Так совершилось первое примирение восставших провинций. Как угадал Гош, оно было только кажущимся; но, как он тоже предчувствовал, это примирение можно было превратить в гибельное для вандейских вождей, приучив край к спокойствию и обратив к другим занятиям воинственный пыл, воодушевлявший людей. Как ни уверяли в противном Шаретт регента, а шуаны – Пюизе, всякий пыл должен был погаснуть в душах после нескольких месяцев спокойствия.
Представители и республиканские генералы с величайшей добросовестностью наблюдали за точным исполнением заключенных условий. Бесполезно, конечно, доказывать нелепость распущенного тогда слуха, будто подписанные договоры заключали в себе секретные статьи с обязательством посадить на престол Людовика XVII. Как будто депутаты могли быть настолько сумасшедшими, чтобы принять подобные обязательства! Как будто возможно, чтобы захотели пожертвовать горстке партизан Республикой, обороняющейся против всей Европы! Впрочем, ни один из вождей в письмах к принцам и различным роялистским агентам никогда не смел утверждать подобной нелепости. Шаретт, впоследствии отданный под суд за нарушение заключенных с ним условий, тоже не посмел выставить в свою пользу такого важного смягчающего обстоятельства, каковым было бы несоблюдение секретной статьи. Пюизе в своих записках называет этот слух вымыслом и глупостью, и мы бы даже не упомянули здесь об этой выдумке, если бы она не приводилась во множестве записок.
Разоружение западного края стало не единственным результатом этого мира. Совпадая с миром, заключенным с Пруссией, Голландией и Тосканой, и с намерениями, заявляемыми несколькими другими государствами, оно имело еще ту выгоду, что произвело очень сильное нравственное воздействие. Республика была признана одновременно внешними и внутренними врагами, коалицией и самой роялистской партией.
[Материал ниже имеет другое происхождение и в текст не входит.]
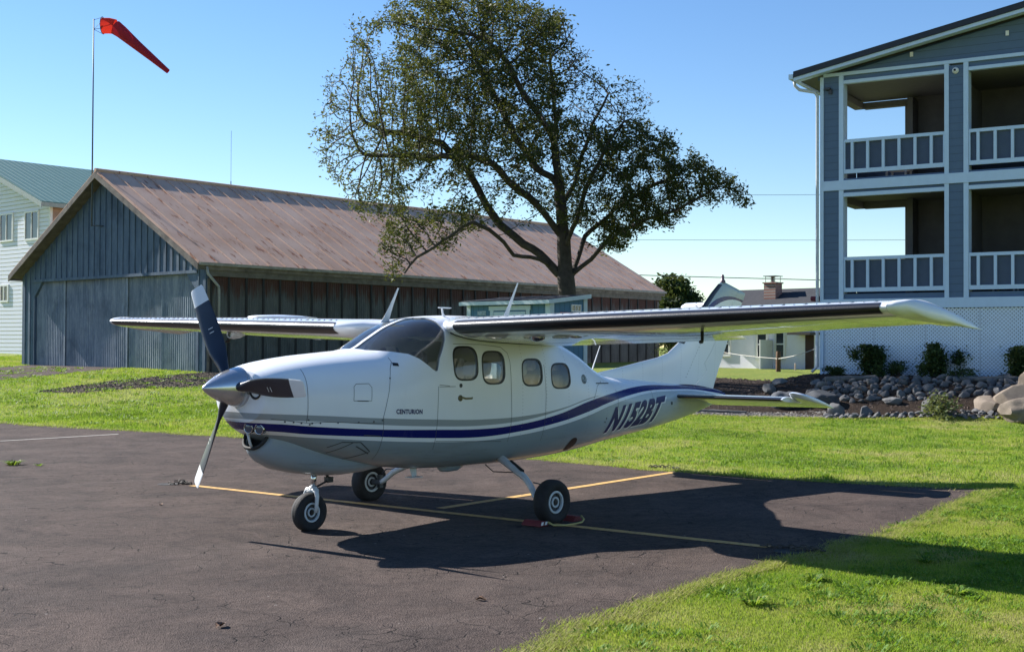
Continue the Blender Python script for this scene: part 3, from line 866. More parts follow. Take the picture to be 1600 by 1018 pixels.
# ------------------------------------------------------------------ leaf helpers, shrubs, trees
def m_leaf(name, a, b, tr=.3):
    g = NG(name)
    at = g.n('ShaderNodeAttribute', attribute_name='tint', attribute_type='GEOMETRY')
    col = g.mix(at.outputs['Fac'], a, b)
    p = g.n('ShaderNodeBsdfPrincipled'); g.set(p.inputs['Base Color'], col); p.inputs['Roughness'].default_value = .6; p.inputs['Specular IOR Level'].default_value = .2
    t = g.n('ShaderNodeBsdfTranslucent'); g.set(t.inputs[0], g.mix(.35, col, (.3, .32, .05)))
    mx = g.n('ShaderNodeMixShader'); mx.inputs[0].default_value = tr
    g.t.links.new(p.outputs[0], mx.inputs[1]); g.t.links.new(t.outputs[0], mx.inputs[2]); g.t.links.new(mx.outputs[0], g.out.inputs[0])
    return g.m
def leaves_mesh(name, P, size, mat, parent, tint=None, aspect=.5, local=False, seed=1):
    r = np.random.default_rng(seed); n = len(P); P = np.asarray(P, float)
    d = r.normal(size=(n, 3)); d[:, 2] *= .6; d /= np.linalg.norm(d, axis=1)[:, None]
    e = np.cross(d, r.normal(size=(n, 3))); e /= np.linalg.norm(e, axis=1)[:, None]
    s = size * (.6 + .8 * r.random(n))[:, None]
    V = np.empty((n, 4, 3)); V[:, 0] = P; V[:, 1] = P + d * s * .5 + e * s * aspect * .5; V[:, 2] = P + d * s; V[:, 3] = P + d * s * .5 - e * s * aspect * .5
    nn = np.cross(d, e); V[:, 1] += nn * s * .08; V[:, 3] += nn * s * .08
    if parent is not None and not local: V -= np.array(wpos(parent))
    me = bpy.data.meshes.new(name)
    me.vertices.add(n * 4); me.vertices.foreach_set('co', V.reshape(-1))
    me.loops.add(n * 4); me.loops.foreach_set('vertex_index', np.arange(n * 4)); me.polygons.add(n); me.polygons.foreach_set('loop_start', np.arange(n) * 4)
    at = me.attributes.new('tint', 'FLOAT', 'POINT')
    t = r.random(n) if tint is None else np.clip(tint + .3 * (r.random(n) - .5), 0, 1)
    at.data.foreach_set('value', np.repeat(t, 4)); me.materials.append(mat); me.update(calc_edges=True)
    o = bpy.data.objects.new(name, me); COL.objects.link(o)
    if parent is not None: o.parent = parent
    WORLD[o.name] = Vector((0, 0, 0)); return o
LEAFD = m_leaf('dark_shrub_leaf', (.012, .03, .010), (.05, .085, .025), .2)
LEAFT = m_leaf('tree_leaf', (.013, .026, .008), (.15, .165, .045), .26)
LEAFB = m_leaf('young_leaf', (.06, .09, .03), (.16, .18, .08), .3)
BARK = simple('dark_bark', (.055, .045, .036), .9, var=.45, scale=5, bump=.8)
def shrub(x, y, w, h, n, label, mat=LEAFD, size=.07, seed=1, name='shrub', spiky=.08):
    z = H(x, y); t = thing(name, label, 'shrub', (x, y, z))
    r = np.random.default_rng(seed)
    nb = 14; B = r.normal(size=(nb, 3)) * [.28, .28, .26] + [0, 0, .52]
    k = r.integers(0, nb, n); P = B[k] + r.normal(size=(n, 3)) * .13
    sp = r.random(n) < spiky; P[sp] = (P[sp] - [0, 0, .4]) * 1.35 + [0, 0, .4]
    P[:, 2] = np.clip(P[:, 2], .02, 1.12)
    P = P * [w / 1.25, w / 1.25, h] + [x, y, z]
    leaves_mesh('foliage', P, size, mat, t, seed=seed)
    mb = MB()
    for i in range(9):
        a = r.uniform(0, 6.28); q = r.uniform(.1, .4) * w
        mb.tube([(x, y, z - .05), (x + math.cos(a) * q * .5, y + math.sin(a) * q * .5, z + h * .45), (x + math.cos(a) * q, y + math.sin(a) * q, z + h * .85)], [.018, .012, .005], 5)
    mb.build('stem', BARK, t); return t
shrub(21.79, 4.38, .66, .62, 5200, 'dark round shrub against the lattice, leftmost of the three large ones', seed=2)
shrub(22.03, 2.94, .66, .66, 5200, 'dark round shrub against the lattice, second of the three large ones', seed=3)
shrub(22.33, 1.18, .66, .60, 5200, 'dark shrub against the lattice at the right edge of the photo', seed=4)
shrub(21.5, 5.2, .5, .24, 1200, 'low dark shrub beside the motel corner post', seed=5, size=.05)
shrub(21.75, 3.75, .5, .3, 1200, 'low dark shrub just right of the leftmost large shrub', seed=6, size=.05)
shrub(21.7, 2.3, .6, .2, 900, 'low spreading shrub right of the middle shrub among the cobbles', seed=8, size=.05)
shrub(19.1, 1.62, .60, .52, 620, 'open pale green young plant growing among the front cobbles', LEAFB, .09, 7, 'young_plant', .6)
shrub(34.3, 18.3, 1.5, .9, 2500, 'dark bush against the cottage wall seen beside the fin', seed=9)

# background evergreen
def far_tree(x, y, w, h, label, seed, n=16000):
    z = H(x, y); t = thing('evergreen_tree', label, 'tree', (x, y, z)); r = np.random.default_rng(seed)
    nb = 60; ph = r.uniform(0, 6.28, nb); rr = np.sqrt(r.random(nb)); zz_ = r.random(nb)
    env = np.sin(np.pi * np.clip(zz_ * .85 + .12, 0, 1)) ** .6
    B = np.c_[np.cos(ph) * rr * env * w * .42, np.sin(ph) * rr * env * w * .42, h * (.2 + .72 * zz_)]
    k = r.integers(0, nb, n); P = B[k] + r.normal(size=(n, 3)) * [w * .07, w * .07, h * .055] + [x, y, z]
    leaves_mesh('crown', P, .26, LEAFD, t, tint=((B[k][:, 2] / h) ** 2) * .8, seed=seed)
    mb = MB(); mb.tube([(x, y, z - .3), (x + .1, y, z + h * .3), (x, y, z + h * .8)], [.3, .22, .05], 8)
    for i in range(12):
        b = B[i]; mb.tube([(x, y, z + h * .25), (x + b[0] * .5, y + b[1] * .5, z + b[2] * .7), (x + b[0], y + b[1], z + b[2])], [.1, .06, .02], 5)
    mb.build('trunk', BARK, t)
far_tree(56.0, 33.6, 3.9, 4.5, 'dark evergreen tree far behind the right end of the hangar', 21)

# ------------------------------------------------------------------ the big tree (space colonisation inside a hand-drawn crown volume)
TD = 38.0
def px3(px, py, dep=0.0):
    v = fw + rt2 * ((px - 800) / 1972.276) + up2 * ((509 - py) / 1972.276)
    return CP + v * (TD + dep)
crown = [(492, 185), (515, 130), (540, 95), (545, 50), (600, 28), (625, 2), (660, -12), (760, -14), (830, 2), (880, 22), (905, 62), (930, 100), (985, 125), (1010, 165), (1022, 205),
         (1060, 205), (1090, 240), (1130, 270), (1168, 290), (1150, 318), (1110, 308), (1070, 332), (1020, 352), (975, 388), (935, 396), (925, 360), (900, 345), (862, 345), (840, 330), (800, 318), (762, 335), (745, 372),
         (705, 388), (662, 392), (640, 432), (604, 440), (592, 400), (606, 345), (560, 350), (528, 300), (508, 262), (497, 222)]
r = np.random.default_rng(5)
ax_, ay_ = [], []
X = r.uniform(485, 1175, 26000); Y = r.uniform(-18, 445, 26000)
k = inpoly(X, Y, crown)
hole = inpoly(X, Y, [(640, 262), (700, 250), (730, 290), (700, 330), (650, 318), (628, 290)]) | inpoly(X, Y, [(750, 270), (800, 300), (830, 322), (780, 330), (755, 318)])
k &= ~(hole & (r.random(26000) < .85))
k &= ~((Y > 330) & (X < 760) & (r.random(26000) < .45))
k &= ~((X < 560) & (r.random(26000) < .35))
k &= ~((X > 930) & (Y < 200) & (r.random(26000) < .6))
X, Y = X[k][:6500], Y[k][:6500]
kk = np.array([noise.noise(Vector((a / 42, b / 42, 3))) + .5 * noise.noise(Vector((a / 17, b / 17, 7))) for a, b in zip(X, Y)])
keep_ = kk > -.42
X, Y = X[keep_], Y[keep_]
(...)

Решительными врагами Франции оставались только Австрия и Англия. Россия, по своей отдаленности, не была опасна. Германская империя была готова распасться от несогласий и не могла продолжать войны; Пьемонт был истощен; Испания, не разделяя химерических надежд роялистских интриганов, вздыхала о мире; гнев неаполитанского двора был столь же бессилен, сколь и смешон. Питт, невзирая на неслыханные победы Французской республики, несмотря на кампанию, не имеющую себе подобной в летописях войны, не колебался; твердым умом своим он понял, что все эти победы, гибельные для континентальных держав, нисколько не вредят Англии. Она приобрела на морях несомненное превосходство: она господствовала на Океане и в Средиземном море, она захватила половину голландских флотов, заставляла испанский флот выбиваться из сил против французского, она старалась завладеть французскими колониями, собиралась занять все колонии голландские и навсегда утвердить свою власть в Индии. Ей для этого нужно было только, чтобы еще некоторое время продолжались война и политические интриги континентальных держав. Следовательно, для Англии было весьма важно раздувать вражду против Франции, оказывая помощь Австрии, пробуждая слабеющее рвение Испании, готовя новые беспорядки в южных провинциях Франции. Тем хуже для воюющих держав, если они будут побиты в новой кампании. Если же, напротив, державы одержат победу, то она возвратит Австрии Нидерланды, которые всего более боялась видеть в руках Франции. Таковы были убийственные для других, но глубокие расчеты английского премьер-министра.